Milliyet Sanat
Milliyet Sanat »Yazarlar » Asu Maro | Gazeteci rahat durmaz ki...

Gazeteci rahat durmaz ki...

04 Ekim 2013 - 12:10
Eskişehir Valisi Güngör Azim Tuna, hoşnut olmadığı bir haberden ötürü Radikal muhabiri İsmail Saymaz’a “Oğlum bi rahat dur, fena olacak” içerikli bir mail yollayabiliyor. Daha neler göreceğiz acaba?“Oğlum İsmail, yine rahat durmuyorsun.” Eskişehir Valisi Güngör Azim Tuna’nın hoşnut olmadığı bir haberden ötürü Radikal muhabiri İsmail Saymaz’a gönderdiği mail bu cümleyle başlıyor. Evet, ne kadar absürd göründüğünün farkındayım, bir vali, bir gazeteciye böyle bir cümle yazabiliyor.

Rahat durmamış da ne yapmış İsmail Saymaz? Valinin Ali İsmail Korkmaz davasının il dışında görülmesi yönünde görüş belirtmesi hakkında haber yapmış. Valinin CNN Türk’te canlı yayında söylediği “Kendi arkadaşlarına bile zarar verip onu polis yaptı süsüne büründürmeye çalışan gruplar oldu” sözünün üstüne gitmiş. Gençleri döven coplu ve gaz maskeli sivil polislerle eli sopalı sivilleri gösteren kamera kayıtlarını yayınlamış. Ali İsmail’in ölümünden önce alınan ifadesine, ona polis tarafından tekme atıldığı anın fotoğrafına, “Devletin polisine yardım ettik” diyen sanık ifadelerine ve en sonunda da dövülme anının kamera kayıtlarına ulaşmış. Görüyorsunuz ya, tam bir “baş belası”. Resmi açıklamalarla yetinmiyor, devamlı görünenin altını kazıyor ve ortaya çıkardıklarını yazıyor. Rahat durmuyor işte, vali haklı.

O zaman o da ne yapıyor? Oturup bu rahat durmayan gazeteciye bir uyarı maili yazıyor: “Failler belirlendi, tutuklandı, yargılanıyor. Bunlardan pek memnun olmadın herhalde. Sana malzeme kalmadı derken, mahkeme bize bir soru soruyor. Biz de savcılık da kamu düzenini düşünerek yüzbinlerce insanın yaşadığı bu şehirde olay çıkmasın diye görüşümüzü yazıyoruz. Bunlar her nasılsa yandaş avukatlarınız tarafından herhalde anında sizlere servis ediliyor. Kuşlar söyledi deme sakın inanmam!”

Bir garip “helalleşme”

Bu da hoş, değil mi, Sayın Vali savcılıkla arasındaki yazışmaya özel mektup muamelesi yapıyor. Nasıl oluyor da bu İsmail Saymaz’ın eline geçti, ona bozuluyor. Buradan da bir kez daha anlıyoruz ki, gazeteci dediğin kendisine resmi makamlarca servis edilen habere itibar etmesi gereken kişidir. Misal “Kamera görüntüleri kayıp” mı dendi, “Tamam, öyle diyorsanız öyledir” deyip oturacak, deşmeyecek. Öyle “özel görüntülere” filan ulaşmaya çalışmayacak. Mahrem şeyler bunlar, burun sokulmaz öyle.

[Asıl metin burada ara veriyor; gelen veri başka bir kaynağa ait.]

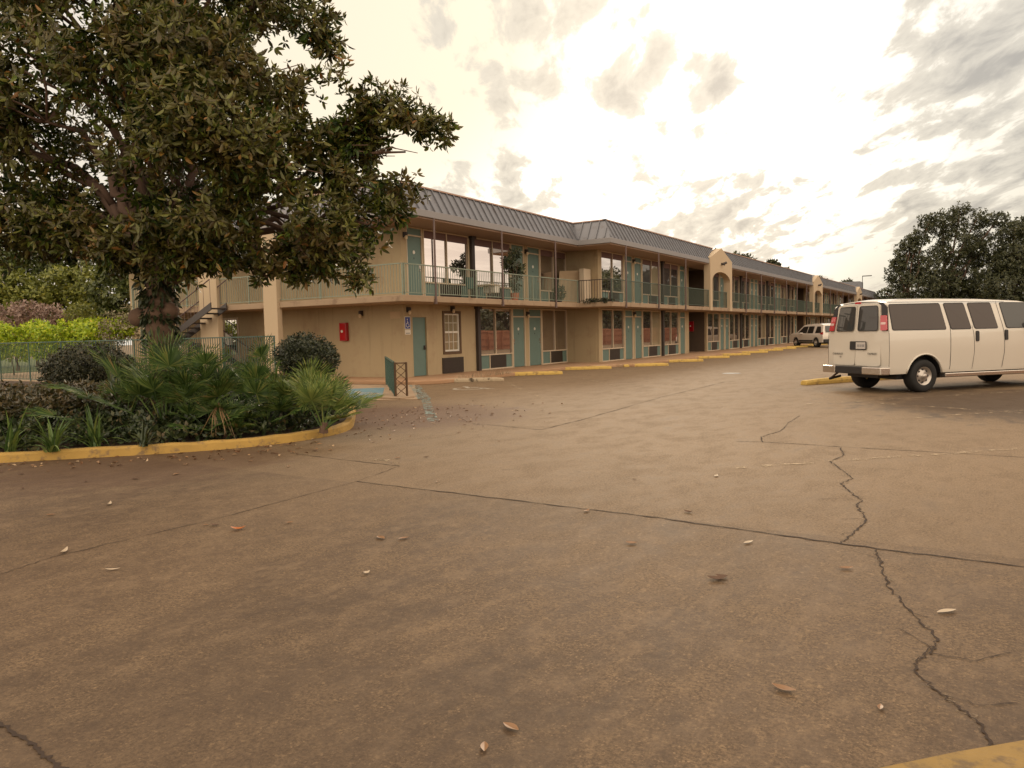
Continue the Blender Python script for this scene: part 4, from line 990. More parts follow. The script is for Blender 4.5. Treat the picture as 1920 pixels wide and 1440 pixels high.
# rear face
def rx(z): return 0.0 if z < .95 else (.01 * (z - .95) / .45 if z < 1.4 else .01 + .07 * (z - 1.4) / .6)
def rear_fn(off=0.0):
    def f_(y, z, t_):
        u = (y / VW - .5) * 2
        ys = VW / 2 + u * (VW / 2 - vin(0, z)); return (rx(z) + .05 * u * u - off - t_, ys, z)
    return f_
def rslab(name, pts, off, th, m_, parent=van):
    # subdivide along y for the curved rear face
    return MB().slab(rear_fn(off), pts, th).build(name, m_, parent, local=True)
rslab('rear_surround', [(.02, 1.42), (.19, 1.42), (.20, 1.78), (.20, 2.00), (.27, 2.055), (1.0, 2.075), (1.73, 2.055), (1.80, 2.0), (1.80, 1.78), (1.81, 1.42), (1.98, 1.42), (1.98, 1.95), (1.93, 2.06), (1.0, 2.10), (.07, 2.06), (.02, 1.95)], .012, .004, 'blacktrim')
def bar_door(y0, y1, lab):
    o = rslab('rear_door', rpoly([(y0, .62), (y1, .62), (y1, 2.04), (y0, 2.04)], .07), .019, .006, 'carwhite')
    a, b_ = (y0 + .09, y1 - .07) if y0 < 1 else (y0 + .07, y1 - .09)
    MB().slab(rear_fn(.026), rpoly([(a - .012, 1.42), (b_ + .012, 1.42), (b_ + .012, 2.0), (a - .012, 2.0)], .07), .003).build('window_gasket', 'blacktrim', o, local=True)
    MB().slab(rear_fn(.030), rpoly([(a, 1.435), (b_, 1.435), (b_, 1.985), (a, 1.985)], .06), .003).build('rear_window', 'cargl', o, local=True)
bar_door(.215, .993, ''); bar_door(1.007, 1.785, '')
for y0, y1 in ((.03, .205), (1.795, 1.97)):
    o = rslab('taillight', rpoly([(y0, 1.43), (y1, 1.43), (y1, 1.77), (y0, 1.77)], .025), .017, .03, 'taillight')
    MB().slab(rear_fn(.0475), [(y0 + .02, 1.565), (y1 - .02, 1.565), (y1 - .02, 1.615), (y0 + .02, 1.615)], .003).build('reverse_lens', 'lens', o, local=True)
rslab('brake_light', rpoly([(.88, 2.055), (1.12, 2.055), (1.12, 2.10), (.88, 2.10)], .015), .018, .02, 'taillight')
rslab('plate_recess', rpoly([(.64, .985), (1.17, .985), (1.17, 1.185), (.64, 1.185)], .03), .026, .004, 'blacktrim')
o = rslab('licence_plate', [(.66, 1.01), (.96, 1.01), (.96, 1.165), (.66, 1.165)], .031, .004, 'plate')
q = MB()
for k, (a, w_) in enumerate(((.69, .035), (.735, .03), (.78, .035), (.84, .035), (.885, .03))): q.slab(rear_fn(.0355), [(a, 1.055), (a + w_, 1.055), (a + w_, 1.115), (a, 1.115)], .001)
q.build('plate_marks', 'fascia', o, local=True)
def text(s, size, y, z, m_, off=.027):
    cu = bpy.data.curves.new('badge', 'FONT'); cu.body = s; cu.size = size; cu.extrude = .002; cu.align_x = 'CENTER'; cu.space_character = 1.15
    cu.materials.append(M[m_]); o = bpy.data.objects.new('badge', cu); col.objects.link(o); o.parent = van
    u = (y / VW - .5) * 2
    o.rotation_euler = (R(90), 0, R(-90 - 6 * u)); o.location = (rx(z) + .05 * u * u - off, y, z)
    dg = bpy.context.evaluated_depsgraph_get(); me = bpy.data.meshes.new_from_object(o.evaluated_get(dg)); q = bpy.data.objects.new('badge', me); col.objects.link(q); q.parent = van; q.rotation_euler = o.rotation_euler; q.location = o.location; bpy.data.objects.remove(o); q.name = 'badge'; return q
text('CHEVROLET', .062, 1.60, .865, 'blacktrim'); text('LS', .05, 1.50, .80, 'blacktrim'); text('EXPRESS', .062, .46, .88, 'blacktrim')
# bumper
bp = MB(); bp.box(-.17, .06, .62, 1.50, .43, .60); o = bp.build('bumper_step', 'blacktrim', van, local=True, bevel=.015)
bp = MB(); bp.add([(-.17, .62, .43), (-.17, .62, .60), (-.15, .05, .60), (-.15, .05, .43), (.06, .62, .43), (.06, .62, .60), (.06, -.02, .60), (.06, -.02, .43)], [(0, 1, 2, 3), (0, 4, 5, 1), (1, 5, 6, 2), (2, 6, 7, 3), (3, 7, 4, 0), (4, 7, 6, 5)])
bp.build('bumper_end', 'chrome', van, local=True, bevel=.02)
bp = MB(); bp.add([(-.17, 1.50, .43), (-.17, 1.50, .60), (-.15, 1.97, .60), (-.15, 1.97, .43), (.06, 1.50, .43), (.06, 1.50, .60), (.06, 2.02, .60), (.06, 2.02, .43)], [(3, 2, 1, 0), (1, 5, 4, 0), (2, 6, 5, 1), (3, 7, 6, 2), (0, 4, 7, 3), (5, 6, 7, 4)])
bp.build('bumper_end', 'chrome', van, local=True, bevel=.02)
MB().tube([(.1, 1.72, .42), (-.06, 1.80, .28)], .025, 6).build('tailpipe', 'brown', van, local=True)
hl_ = MB(); hl_.box(5.84, 5.955, .50, 1.50, .66, .92); hl_.build('grille', 'blacktrim', van, local=True, bevel=.02)
for y0 in (.16, 1.54): MB().box(5.80, 5.93, y0, y0 + .30, .70, .92).build('headlight', 'lens', van, local=True, bevel=.02)
MB().box(5.86, 6.02, .10, 1.90, .42, .60).build('front_bumper', 'chrome', van, local=True, bevel=.03)
mr = MB(); mr.box(4.22, 4.42, -.26, -.05, 1.38, 1.62); mr.box(4.27, 4.37, -.06, .08, 1.44, 1.5); mr.build('mirror', 'blacktrim', van, local=True, bevel=.03)

# --- suv
suv = empty('parked_suv', (-8.85, 60.85, 0), 'small looking beige white suv parked nose to the motel beyond the van', 'suv', rz=R(131))
prof_max = 4.9
def sin_(x, z): return .02 if z < .95 else .02 + .24 * (z - .95) / .75
vin_keep = vin
sp_prof = [(.05, .38)] + arch(1.0, .37, .42, .38, 10) + arch(3.85, .37, .42, .38, 10) + [(4.75, .38), (4.9, .6), (4.86, .9), (4.6, 1.03), (3.75, 1.12), (3.0, 1.66), (2.6, 1.72), (.8, 1.74), (.35, 1.66), (.08, 1.05), (0, .8)]
carbody(sp_prof, 1.95, [.5, .95, 1.05, 1.35, 1.6], sin_, 'body', 'carsuv', suv, .03)
def sfn(near, off):
    return lambda x, z, t_: (x, sin_(x, z) - off - t_ if near else 1.95 - sin_(x, z) + off + t_, z)
for near in (True, False):
    for k, w_ in enumerate([[(.35, 1.08), (1.15, 1.06), (1.1, 1.56), (.62, 1.56)], [(1.45, 1.06), (2.25, 1.06), (2.2, 1.58), (1.45, 1.58)], [(2.33, 1.06), (3.55, 1.10), (2.95, 1.56), (2.3, 1.58)]]):
        o = MB().slab(sfn(near, .004), rpoly(w_, .05), .006).build('side_window', 'cargl', suv, local=True)
    MB().slab(sfn(near, .0), [(1.42, .42), (3.40, .42), (3.40, .55), (1.42, .55)], .02).build('sill_cladding', 'blacktrim', suv, local=True)
    MB().slab(sfn(near, .003), [(.04, .95), (.42, .98), (.40, 1.10), (.10, 1.16)], .012).build('taillight', 'taillight', suv, local=True)
    MB().slab(sfn(near, .0), [(2.9, 1.0), (3.1, 1.0), (3.1, 1.12), (2.9, 1.12)], .18).build('mirror', 'carsuv', suv, local=True)
    for x in (1.0, 3.85): wheel(suv, x, .02 if near else 1.93, .37, .24, 1 if near else -1)
MB().box(-.06, .3, .08, 1.87, .36, .62).build('bumper', 'blacktrim', suv, local=True, bevel=.03)
rw = MB(); rw.add([(.15, .28, 1.12), (.15, 1.67, 1.12), (.33, 1.6, 1.58), (.33, .35, 1.58), (.10, .28, 1.12), (.10, 1.67, 1.12), (.29, 1.6, 1.59), (.29, .35, 1.59)], [(0, 1, 2, 3), (7, 6, 5, 4), (0, 4, 5, 1), (1, 5, 6, 2), (2, 6, 7, 3), (3, 7, 4, 0)]); rw.build('rear_window', 'cargl', suv, local=True)
u_ = MB(); u_.box(.5, 4.4, .3, 1.65, .26, .45); u_.build('chassis', 'blacktrim', suv, local=True)

# ------------------------------------------------------------------ light pole
lp = empty('light_pole', (-16.92, 130.9, 0), 'tall thin parking light pole with flat head beyond the motel roof', 'light pole')
MB().tube([(-16.92, 130.9, 0), (-16.92, 130.9, 9.3)], [.06, .045], 8).build('pole', 'darkmetal', lp)
MB().box(-16.95, -15.6, 130.8, 131.2, 9.2, 9.32).build('lamp_head', 'darkmetal', lp, bevel=.03)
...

Aksi halde, valinin gözünde “hem savcı, hem hakim, hem avukat” oluyor ve en sonunda da “Bir daha aynı şekilde yorum yaparak bu konuyu işlersen sen adi ve şerefsizsin. Yerin altı da var unutma, eninde sonunda orada görüşeceğiz.” diye “helalleşiyor” Saymaz’la.

İsmail Saymaz çok güzel bir cevap yazmış kendisine. Yerin altını unutmadığını da belirtmiş, “Yerin altında Ali İsmail var” diyerek...

Sanki aşk mektubu

Fakat bu kez neye bozulmuş vali? Aralarındaki “özel” yazışmanın yayınlanmasına... “Ben” diyor, “Kişisel e-postasına gönderdim, sitem amaçlı gönderdim, niye yayınladınız?” Sanki aşk mektubu... Şöyle diyor aynen: “Yansıtılmaya çalışıldığı gibi tehdit unsuru içermeyen ifadelerimin Sayın Saymaz tarafından farklı anlamlar yüklenmeye çalışılarak ve süratle kamuoyuyla paylaşılması oldukça manidardır.”

Manidar derken? Siz bu devletin bir valisi olarak bir gazeteciye “Oğlum bi rahat dur, fena olacak” içerikli bir mail yollayabiliyorsunuz ve bunun aranızda kalmasını mı bekliyorsunuz? Daha neler göreceğiz acaba?